When dealing with recruiters, simply say, "Actually, I'm weighing multiple offers right now, I'll get back to you once I've winnowed them down."

You don't owe recruiters anything. Certainly be polite, but if they got you to the finish line with one of their clients, trust me, they won't NOT talk to you because you turned down one, shitty offer. Someone hireable is ALWAYS going to be welcome to a recruiter.

Also, if you call them and press them for information about your job search, they'll respond back, "They're weighing a number of candidates, once they've got their short list, I'll be back in contact."

Recruiters aren't magic job fairies. They're great to know, if they're good. But if they only have shitty jobs, who needs 'em? Also, they don't expect you to jump at every and any job they may have for you. It's okay to say, "That sounds really interesting, but it's not my wheelhouse, I'll ask around though, if I have anyone, I'll send them to you."

Don't let your desperation cloud your judgement. You've got a job that's keeping you together for now, you have the luxury of spending a few weeks to decide which offer is the best.

posted by Ruthless Bunny at 7:01 AM on June 5, 2014 [4 favorites]

The recruiter will not remember who you are 3 months from now.

More like 3 days. This is these peoples' whole jobs and they close and lose many placements every day.

Also, listen to the Bunny. She is wise in these things
posted by Aizkolari at 7:35 AM on June 5, 2014 [2 favorites]

> The recruiter will not remember who you are 3 months from now.

FWIW, this is probably wrong. From my experience, recruitment agencies use specialised database software whereby each candidate has a profile. Every single interaction with the candidate, including job applications, updated CVs, emails and notes from interviews, phone conversations and meetings are (supposed to be) uploaded or typed in. Declining an offer is of course absolutely fine! But candidates who, for example, play agencies off against one another or generally behave like jerkfaces will have their files annotated accordingly. If a candidate behaves very rudely, lies or embarrasses the recruiter with the customer, their file will probably be flagged as 'Do Not Use'. I have seen such notes prevent people from securing an interview for an advertised role many years later.
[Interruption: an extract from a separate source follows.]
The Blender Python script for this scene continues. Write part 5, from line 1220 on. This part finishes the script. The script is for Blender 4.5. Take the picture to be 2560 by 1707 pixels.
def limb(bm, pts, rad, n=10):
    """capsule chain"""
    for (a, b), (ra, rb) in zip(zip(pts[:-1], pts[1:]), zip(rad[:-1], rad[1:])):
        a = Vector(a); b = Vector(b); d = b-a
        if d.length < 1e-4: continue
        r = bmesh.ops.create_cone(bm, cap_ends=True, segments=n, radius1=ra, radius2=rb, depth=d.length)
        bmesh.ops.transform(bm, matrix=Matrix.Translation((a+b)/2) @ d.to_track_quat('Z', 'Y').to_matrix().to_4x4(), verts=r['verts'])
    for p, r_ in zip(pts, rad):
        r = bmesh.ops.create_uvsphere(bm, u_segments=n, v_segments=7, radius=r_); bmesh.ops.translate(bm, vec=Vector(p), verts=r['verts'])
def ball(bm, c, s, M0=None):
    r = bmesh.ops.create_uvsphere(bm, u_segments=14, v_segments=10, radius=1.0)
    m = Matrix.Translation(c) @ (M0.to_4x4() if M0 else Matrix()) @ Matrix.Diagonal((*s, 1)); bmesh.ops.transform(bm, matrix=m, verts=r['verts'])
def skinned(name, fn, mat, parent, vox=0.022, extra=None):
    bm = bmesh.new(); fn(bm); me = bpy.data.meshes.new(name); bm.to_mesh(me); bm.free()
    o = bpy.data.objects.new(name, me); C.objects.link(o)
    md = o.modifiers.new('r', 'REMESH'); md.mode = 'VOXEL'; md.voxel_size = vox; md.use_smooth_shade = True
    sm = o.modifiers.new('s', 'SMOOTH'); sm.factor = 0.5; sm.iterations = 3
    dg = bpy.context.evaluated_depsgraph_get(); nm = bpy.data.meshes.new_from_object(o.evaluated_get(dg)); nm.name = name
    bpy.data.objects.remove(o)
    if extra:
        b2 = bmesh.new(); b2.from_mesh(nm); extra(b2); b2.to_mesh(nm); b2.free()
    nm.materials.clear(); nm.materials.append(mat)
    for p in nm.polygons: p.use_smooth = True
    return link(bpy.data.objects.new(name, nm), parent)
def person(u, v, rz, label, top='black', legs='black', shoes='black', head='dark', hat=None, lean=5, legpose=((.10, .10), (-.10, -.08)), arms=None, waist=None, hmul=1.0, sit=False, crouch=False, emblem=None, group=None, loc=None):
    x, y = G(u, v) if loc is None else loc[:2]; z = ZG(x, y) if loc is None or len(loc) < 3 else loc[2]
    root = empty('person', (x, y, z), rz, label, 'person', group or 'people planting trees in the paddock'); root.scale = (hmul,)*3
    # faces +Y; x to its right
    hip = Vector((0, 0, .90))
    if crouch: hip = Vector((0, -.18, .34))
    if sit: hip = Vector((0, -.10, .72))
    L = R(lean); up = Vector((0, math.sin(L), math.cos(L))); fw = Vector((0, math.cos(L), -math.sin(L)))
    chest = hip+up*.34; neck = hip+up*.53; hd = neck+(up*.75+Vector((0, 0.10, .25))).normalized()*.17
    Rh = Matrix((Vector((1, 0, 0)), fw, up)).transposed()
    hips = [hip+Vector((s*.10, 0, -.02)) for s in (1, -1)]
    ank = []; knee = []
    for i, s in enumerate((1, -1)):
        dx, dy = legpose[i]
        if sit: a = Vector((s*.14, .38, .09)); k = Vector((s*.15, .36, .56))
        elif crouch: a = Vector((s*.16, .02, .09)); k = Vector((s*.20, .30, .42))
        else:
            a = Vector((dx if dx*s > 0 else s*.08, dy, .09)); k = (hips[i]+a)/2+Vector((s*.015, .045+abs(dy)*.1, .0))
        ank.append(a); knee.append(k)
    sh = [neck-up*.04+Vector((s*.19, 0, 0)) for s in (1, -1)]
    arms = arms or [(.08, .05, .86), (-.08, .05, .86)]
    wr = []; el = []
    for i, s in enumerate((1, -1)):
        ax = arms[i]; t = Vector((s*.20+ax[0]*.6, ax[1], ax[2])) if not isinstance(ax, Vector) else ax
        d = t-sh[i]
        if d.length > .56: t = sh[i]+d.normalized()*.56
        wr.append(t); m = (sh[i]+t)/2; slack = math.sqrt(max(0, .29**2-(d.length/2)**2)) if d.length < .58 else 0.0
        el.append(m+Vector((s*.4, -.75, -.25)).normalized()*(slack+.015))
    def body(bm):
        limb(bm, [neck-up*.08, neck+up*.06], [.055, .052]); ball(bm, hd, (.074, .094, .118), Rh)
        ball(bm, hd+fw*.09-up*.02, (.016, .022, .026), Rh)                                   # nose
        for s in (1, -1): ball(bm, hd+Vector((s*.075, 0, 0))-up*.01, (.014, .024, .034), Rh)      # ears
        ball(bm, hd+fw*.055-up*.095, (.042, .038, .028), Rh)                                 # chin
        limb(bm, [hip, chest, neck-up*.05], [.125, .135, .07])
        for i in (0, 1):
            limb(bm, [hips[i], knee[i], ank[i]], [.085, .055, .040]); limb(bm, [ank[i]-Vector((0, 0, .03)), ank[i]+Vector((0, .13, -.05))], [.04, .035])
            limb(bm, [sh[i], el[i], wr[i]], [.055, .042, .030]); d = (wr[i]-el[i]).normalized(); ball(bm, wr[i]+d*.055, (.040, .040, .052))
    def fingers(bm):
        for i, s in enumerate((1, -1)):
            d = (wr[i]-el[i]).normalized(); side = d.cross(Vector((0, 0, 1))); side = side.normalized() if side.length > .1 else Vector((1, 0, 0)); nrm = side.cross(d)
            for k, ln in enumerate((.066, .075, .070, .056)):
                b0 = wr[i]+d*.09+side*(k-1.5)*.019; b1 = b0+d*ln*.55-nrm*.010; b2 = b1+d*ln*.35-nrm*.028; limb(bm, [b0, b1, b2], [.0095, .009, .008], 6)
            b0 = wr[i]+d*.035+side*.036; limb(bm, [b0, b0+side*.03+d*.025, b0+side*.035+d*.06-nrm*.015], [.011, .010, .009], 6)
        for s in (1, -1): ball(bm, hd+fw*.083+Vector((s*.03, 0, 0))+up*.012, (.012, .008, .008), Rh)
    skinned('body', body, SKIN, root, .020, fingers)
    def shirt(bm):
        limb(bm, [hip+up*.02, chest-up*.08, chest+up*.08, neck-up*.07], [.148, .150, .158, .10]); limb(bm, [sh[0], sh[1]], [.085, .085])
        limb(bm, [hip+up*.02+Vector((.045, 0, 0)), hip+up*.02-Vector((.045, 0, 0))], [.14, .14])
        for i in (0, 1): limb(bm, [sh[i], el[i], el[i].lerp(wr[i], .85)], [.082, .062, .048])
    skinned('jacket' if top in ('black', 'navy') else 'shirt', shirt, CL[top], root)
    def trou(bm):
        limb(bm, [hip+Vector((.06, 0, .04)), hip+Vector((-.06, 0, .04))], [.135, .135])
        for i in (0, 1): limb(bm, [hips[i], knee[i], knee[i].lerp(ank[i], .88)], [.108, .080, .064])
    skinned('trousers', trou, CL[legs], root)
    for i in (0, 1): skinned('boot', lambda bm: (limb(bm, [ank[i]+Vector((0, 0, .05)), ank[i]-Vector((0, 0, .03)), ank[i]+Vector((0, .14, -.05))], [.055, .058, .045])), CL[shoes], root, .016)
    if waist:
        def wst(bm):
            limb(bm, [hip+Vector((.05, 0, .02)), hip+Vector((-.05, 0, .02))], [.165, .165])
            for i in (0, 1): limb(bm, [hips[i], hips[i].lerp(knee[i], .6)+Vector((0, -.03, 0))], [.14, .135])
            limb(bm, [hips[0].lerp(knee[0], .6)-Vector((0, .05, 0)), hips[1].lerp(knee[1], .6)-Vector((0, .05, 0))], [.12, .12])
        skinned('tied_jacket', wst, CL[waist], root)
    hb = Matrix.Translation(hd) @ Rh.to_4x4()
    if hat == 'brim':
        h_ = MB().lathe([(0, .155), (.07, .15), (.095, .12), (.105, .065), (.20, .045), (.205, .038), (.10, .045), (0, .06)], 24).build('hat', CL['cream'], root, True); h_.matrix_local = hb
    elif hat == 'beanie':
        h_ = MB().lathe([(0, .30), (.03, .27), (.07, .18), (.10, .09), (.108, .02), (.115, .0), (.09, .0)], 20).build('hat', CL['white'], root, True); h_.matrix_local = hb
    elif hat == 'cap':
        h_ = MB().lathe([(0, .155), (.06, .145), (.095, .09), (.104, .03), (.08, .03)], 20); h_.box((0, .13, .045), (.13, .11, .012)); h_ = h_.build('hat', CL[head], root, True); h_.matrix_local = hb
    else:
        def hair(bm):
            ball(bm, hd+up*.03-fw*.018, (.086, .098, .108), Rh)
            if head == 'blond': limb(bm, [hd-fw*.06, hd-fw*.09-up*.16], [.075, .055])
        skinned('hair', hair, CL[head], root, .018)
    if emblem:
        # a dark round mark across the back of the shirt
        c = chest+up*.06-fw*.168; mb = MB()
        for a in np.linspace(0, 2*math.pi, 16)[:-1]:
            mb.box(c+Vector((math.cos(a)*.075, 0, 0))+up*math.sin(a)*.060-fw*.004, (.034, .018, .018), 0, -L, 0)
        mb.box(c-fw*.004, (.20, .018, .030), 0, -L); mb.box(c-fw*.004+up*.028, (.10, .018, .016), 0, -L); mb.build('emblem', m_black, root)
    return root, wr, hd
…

But I wouldn't worry about it too much! Just don't be a jerkface and you'll be fine.
posted by EXISTENZ IS PAUSED at 1:03 PM on June 5, 2014

if I get an offer and choose not to take it, the recruiter attached to that job will be furious with me for negating their work on it or not being appreciative of it or something, and then will blacklist or not me in the future.

As long as you act professionally throughout the process then the recruiter will not be pissed about this. That isn't how recruiting works. If you are a giant asshole to them that would be different but a recruiter doesn't get an acceptance on every offer, if you say no they will just move onto the next one.
posted by magnetsphere at 2:52 PM on June 5, 2014 [1 favorite]

If I were you, I would keep a notebook with details about each interview. Write down your impressions of the physical space, the names of the people you met and a sentence about each one to jog your memory later. Write it all down as soon as you finish the interview.

I remember when we were shopping for rental houses and saw a dozen in a week. When we finally chose one I walked into the master bedroom thinking this was the one with the great closets but it wasn't. I had gotten the details confused. There were other great things about that house but I always regretted those stupid closets.

Keeping a notebook would have helped me keep it all straight in my mind.